DATA SECTION -
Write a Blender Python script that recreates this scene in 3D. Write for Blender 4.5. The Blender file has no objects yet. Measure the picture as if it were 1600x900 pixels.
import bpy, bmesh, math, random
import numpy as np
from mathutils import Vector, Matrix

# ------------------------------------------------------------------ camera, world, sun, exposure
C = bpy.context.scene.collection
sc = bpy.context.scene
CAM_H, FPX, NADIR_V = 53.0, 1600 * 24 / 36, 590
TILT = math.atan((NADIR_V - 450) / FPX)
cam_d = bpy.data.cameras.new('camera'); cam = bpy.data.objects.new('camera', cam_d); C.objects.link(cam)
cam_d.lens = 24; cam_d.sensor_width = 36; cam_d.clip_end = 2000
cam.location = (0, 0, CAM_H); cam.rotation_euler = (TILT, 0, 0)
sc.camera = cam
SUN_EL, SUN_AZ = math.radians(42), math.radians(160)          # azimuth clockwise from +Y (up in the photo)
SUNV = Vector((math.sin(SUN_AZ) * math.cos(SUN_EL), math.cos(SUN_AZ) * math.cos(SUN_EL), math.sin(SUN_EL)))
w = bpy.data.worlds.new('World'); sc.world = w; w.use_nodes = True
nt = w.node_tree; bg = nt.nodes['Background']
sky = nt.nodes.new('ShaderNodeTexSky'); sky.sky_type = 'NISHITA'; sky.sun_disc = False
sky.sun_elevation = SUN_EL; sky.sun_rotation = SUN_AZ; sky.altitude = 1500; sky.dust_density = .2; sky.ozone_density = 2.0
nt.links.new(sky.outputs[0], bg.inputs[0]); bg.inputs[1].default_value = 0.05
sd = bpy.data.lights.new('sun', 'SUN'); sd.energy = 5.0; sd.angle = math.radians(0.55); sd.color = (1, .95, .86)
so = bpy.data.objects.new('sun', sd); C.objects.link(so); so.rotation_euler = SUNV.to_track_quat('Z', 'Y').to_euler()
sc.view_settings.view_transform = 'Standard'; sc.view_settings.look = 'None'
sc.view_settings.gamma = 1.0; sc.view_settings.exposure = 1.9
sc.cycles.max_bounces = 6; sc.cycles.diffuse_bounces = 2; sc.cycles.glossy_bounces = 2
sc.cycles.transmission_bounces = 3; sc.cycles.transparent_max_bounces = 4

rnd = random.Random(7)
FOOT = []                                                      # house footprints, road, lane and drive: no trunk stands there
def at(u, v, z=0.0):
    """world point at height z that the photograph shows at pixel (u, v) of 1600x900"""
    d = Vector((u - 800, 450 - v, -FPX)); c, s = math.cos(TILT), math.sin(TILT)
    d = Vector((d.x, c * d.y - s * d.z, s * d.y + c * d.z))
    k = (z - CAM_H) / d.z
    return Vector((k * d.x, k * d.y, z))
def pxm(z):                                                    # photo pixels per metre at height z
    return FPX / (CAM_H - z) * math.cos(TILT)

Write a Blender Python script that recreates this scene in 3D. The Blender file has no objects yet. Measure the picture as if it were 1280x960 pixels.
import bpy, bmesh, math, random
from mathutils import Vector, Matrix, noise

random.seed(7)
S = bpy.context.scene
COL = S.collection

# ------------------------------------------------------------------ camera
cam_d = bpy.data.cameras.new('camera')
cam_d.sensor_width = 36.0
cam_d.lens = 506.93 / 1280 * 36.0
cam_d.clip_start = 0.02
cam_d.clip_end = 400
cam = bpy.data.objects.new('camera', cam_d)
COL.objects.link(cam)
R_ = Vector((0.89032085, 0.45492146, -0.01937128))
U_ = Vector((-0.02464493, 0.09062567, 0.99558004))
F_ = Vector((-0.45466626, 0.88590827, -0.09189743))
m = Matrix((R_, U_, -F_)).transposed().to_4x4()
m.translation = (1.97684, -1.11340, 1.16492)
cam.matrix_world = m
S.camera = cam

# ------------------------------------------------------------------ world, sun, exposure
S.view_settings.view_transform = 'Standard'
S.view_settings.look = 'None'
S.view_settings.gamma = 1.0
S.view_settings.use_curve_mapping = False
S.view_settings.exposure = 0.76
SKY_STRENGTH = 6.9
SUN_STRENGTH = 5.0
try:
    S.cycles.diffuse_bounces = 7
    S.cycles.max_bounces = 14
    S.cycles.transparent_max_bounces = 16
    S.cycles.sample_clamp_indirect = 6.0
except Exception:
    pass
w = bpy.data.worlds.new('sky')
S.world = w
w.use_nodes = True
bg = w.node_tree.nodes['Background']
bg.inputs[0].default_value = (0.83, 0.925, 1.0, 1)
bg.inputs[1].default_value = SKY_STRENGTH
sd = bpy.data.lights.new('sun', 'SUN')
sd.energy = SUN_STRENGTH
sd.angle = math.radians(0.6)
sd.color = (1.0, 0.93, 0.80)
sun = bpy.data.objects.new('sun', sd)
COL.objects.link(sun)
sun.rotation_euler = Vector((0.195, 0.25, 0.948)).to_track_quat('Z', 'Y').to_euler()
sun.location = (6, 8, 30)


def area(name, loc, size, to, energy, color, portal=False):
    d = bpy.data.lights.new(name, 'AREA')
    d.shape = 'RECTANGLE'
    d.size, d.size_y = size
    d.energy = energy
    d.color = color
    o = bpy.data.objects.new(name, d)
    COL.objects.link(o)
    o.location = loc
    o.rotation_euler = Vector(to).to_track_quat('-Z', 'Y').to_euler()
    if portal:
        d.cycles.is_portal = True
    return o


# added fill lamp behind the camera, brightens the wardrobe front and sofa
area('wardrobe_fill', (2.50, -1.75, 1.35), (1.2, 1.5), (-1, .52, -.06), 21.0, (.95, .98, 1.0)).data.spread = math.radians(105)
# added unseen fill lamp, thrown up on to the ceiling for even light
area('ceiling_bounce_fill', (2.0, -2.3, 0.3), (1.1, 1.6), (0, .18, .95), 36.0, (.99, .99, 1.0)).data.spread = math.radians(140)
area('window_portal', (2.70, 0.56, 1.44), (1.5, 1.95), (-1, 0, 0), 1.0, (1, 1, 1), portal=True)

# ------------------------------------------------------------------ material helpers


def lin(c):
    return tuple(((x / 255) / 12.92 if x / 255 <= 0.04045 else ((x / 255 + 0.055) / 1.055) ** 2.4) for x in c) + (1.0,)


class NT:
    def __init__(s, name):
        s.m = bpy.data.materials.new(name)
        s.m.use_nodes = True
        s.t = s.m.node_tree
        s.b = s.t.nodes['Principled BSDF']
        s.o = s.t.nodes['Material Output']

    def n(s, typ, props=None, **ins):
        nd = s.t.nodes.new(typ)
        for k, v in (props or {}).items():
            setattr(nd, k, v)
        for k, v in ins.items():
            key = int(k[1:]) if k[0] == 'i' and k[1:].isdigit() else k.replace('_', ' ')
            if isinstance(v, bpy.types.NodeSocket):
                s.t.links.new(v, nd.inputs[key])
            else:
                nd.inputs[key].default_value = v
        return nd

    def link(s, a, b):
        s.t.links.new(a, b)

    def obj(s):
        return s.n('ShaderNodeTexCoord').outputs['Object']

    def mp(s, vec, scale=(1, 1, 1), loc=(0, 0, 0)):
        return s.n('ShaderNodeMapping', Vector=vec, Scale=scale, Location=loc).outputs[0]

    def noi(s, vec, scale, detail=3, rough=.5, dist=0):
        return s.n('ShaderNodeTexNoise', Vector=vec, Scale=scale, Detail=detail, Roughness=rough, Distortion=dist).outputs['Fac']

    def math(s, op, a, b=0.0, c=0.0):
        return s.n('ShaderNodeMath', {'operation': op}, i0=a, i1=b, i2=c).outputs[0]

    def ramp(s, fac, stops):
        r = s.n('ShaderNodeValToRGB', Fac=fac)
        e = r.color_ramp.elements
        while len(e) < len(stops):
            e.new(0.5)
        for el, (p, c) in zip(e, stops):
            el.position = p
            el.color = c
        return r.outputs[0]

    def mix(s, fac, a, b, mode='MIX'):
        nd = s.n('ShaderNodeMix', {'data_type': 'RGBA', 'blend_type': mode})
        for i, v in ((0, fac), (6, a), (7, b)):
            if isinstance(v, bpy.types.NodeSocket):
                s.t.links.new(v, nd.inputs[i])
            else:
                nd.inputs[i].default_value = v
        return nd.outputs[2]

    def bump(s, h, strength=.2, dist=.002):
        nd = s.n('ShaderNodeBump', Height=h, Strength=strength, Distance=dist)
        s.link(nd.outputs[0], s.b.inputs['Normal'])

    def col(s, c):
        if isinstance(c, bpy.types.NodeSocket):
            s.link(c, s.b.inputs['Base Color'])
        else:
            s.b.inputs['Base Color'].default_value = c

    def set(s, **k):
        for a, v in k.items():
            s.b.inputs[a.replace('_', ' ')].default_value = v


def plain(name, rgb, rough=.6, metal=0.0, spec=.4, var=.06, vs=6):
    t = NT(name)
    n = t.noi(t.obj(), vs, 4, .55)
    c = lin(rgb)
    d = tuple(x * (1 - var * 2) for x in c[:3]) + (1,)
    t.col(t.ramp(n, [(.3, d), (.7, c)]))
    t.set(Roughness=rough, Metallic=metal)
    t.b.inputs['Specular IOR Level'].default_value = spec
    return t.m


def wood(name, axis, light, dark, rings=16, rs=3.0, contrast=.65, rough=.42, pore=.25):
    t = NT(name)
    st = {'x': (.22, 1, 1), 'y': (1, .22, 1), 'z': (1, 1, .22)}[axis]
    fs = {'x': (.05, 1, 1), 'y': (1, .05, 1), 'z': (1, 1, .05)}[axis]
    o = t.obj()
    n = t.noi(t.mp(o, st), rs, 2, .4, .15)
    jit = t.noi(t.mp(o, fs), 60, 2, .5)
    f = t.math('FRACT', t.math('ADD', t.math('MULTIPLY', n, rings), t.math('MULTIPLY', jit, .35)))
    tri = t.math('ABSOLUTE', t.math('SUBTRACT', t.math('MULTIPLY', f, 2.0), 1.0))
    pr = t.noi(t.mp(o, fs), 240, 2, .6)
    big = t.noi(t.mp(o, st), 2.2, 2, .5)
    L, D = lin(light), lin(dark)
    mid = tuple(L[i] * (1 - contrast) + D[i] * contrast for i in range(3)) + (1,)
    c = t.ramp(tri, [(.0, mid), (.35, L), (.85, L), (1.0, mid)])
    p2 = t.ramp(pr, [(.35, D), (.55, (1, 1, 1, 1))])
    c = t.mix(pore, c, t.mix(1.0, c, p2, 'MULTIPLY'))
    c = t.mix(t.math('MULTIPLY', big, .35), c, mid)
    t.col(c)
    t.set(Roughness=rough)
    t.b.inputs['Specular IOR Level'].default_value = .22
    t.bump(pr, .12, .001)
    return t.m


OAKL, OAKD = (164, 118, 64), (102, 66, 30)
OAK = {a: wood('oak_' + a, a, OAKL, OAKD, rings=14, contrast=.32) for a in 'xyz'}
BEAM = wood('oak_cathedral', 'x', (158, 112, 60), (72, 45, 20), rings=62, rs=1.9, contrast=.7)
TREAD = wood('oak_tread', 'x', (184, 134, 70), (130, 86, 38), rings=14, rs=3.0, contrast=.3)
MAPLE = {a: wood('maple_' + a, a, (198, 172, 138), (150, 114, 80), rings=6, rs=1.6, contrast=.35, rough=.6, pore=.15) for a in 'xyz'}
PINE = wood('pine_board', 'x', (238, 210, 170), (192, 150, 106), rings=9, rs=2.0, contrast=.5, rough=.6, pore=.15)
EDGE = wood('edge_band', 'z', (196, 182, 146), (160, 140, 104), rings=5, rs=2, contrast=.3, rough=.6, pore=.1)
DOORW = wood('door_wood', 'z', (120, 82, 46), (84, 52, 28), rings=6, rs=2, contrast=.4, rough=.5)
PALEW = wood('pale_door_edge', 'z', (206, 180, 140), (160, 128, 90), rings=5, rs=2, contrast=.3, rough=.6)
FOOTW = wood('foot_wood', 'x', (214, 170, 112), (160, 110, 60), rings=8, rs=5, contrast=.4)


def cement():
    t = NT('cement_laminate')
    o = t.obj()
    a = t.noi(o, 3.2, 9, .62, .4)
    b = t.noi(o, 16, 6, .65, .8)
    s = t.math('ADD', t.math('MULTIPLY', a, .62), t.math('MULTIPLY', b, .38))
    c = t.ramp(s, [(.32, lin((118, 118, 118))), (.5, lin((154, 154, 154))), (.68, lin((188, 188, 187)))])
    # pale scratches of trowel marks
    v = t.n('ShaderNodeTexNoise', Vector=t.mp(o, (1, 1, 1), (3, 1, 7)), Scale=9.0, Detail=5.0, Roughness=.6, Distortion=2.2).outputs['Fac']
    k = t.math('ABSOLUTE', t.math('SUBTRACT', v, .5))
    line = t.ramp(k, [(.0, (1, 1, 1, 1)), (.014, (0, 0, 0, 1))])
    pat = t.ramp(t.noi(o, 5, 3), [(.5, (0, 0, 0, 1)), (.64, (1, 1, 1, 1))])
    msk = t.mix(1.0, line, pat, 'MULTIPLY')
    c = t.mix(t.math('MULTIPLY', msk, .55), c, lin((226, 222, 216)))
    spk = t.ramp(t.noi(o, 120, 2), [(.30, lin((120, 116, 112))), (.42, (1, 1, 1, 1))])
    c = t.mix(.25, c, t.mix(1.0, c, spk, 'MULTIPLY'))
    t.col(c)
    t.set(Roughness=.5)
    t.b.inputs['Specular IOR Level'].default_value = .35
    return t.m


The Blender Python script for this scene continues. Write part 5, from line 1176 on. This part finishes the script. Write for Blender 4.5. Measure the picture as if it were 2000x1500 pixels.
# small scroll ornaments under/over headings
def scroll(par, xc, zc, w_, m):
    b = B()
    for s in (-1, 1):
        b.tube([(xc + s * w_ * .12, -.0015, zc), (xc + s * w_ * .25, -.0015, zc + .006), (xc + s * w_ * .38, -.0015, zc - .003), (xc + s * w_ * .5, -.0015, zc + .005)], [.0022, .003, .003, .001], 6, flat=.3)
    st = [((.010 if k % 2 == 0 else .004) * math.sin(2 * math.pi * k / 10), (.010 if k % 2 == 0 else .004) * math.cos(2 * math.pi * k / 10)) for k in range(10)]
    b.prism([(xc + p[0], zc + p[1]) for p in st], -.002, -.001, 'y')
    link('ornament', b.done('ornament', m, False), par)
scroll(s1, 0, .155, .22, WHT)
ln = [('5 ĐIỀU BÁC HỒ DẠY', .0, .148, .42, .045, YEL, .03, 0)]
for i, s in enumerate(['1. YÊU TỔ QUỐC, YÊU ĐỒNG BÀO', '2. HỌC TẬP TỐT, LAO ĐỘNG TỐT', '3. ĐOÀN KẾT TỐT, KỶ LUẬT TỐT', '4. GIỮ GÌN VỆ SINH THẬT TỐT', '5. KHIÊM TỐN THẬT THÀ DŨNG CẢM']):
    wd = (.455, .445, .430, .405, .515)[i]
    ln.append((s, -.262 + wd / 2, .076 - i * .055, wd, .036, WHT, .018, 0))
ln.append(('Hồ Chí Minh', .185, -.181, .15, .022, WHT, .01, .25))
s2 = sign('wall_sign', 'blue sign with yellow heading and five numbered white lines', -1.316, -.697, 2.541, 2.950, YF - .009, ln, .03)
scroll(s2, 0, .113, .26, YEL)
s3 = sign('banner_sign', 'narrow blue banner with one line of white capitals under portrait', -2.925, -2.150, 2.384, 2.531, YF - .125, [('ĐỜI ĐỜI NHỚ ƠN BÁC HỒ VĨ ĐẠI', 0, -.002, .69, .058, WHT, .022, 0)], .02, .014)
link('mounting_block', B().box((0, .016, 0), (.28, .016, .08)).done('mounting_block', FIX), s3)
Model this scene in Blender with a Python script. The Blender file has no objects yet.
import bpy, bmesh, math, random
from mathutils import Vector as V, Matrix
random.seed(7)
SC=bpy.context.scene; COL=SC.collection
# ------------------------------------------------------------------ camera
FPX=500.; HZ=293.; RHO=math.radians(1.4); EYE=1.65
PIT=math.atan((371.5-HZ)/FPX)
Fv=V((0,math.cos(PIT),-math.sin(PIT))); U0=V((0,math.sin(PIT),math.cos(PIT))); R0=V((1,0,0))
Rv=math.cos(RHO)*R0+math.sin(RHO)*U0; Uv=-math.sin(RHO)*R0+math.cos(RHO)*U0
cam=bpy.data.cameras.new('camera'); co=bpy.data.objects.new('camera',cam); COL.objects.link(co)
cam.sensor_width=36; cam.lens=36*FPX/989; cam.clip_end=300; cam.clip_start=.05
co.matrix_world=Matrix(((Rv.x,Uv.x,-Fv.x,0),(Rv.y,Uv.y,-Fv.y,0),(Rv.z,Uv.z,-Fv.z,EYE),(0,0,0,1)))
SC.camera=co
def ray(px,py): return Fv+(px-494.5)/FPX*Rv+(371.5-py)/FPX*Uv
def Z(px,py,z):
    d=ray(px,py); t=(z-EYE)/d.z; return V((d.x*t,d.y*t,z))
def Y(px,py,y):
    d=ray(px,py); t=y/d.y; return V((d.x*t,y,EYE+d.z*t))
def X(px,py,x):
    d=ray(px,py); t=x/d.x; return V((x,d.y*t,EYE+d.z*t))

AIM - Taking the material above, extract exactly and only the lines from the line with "were 1280x960 pixels." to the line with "COL = S.collection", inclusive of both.

ANSWER TO THIS TASK -
Write a Blender Python script that recreates this scene in 3D. The Blender file has no objects yet. Measure the picture as if it were 1280x960 pixels.
import bpy, bmesh, math, random
from mathutils import Vector, Matrix, noise

random.seed(7)
S = bpy.context.scene
COL = S.collection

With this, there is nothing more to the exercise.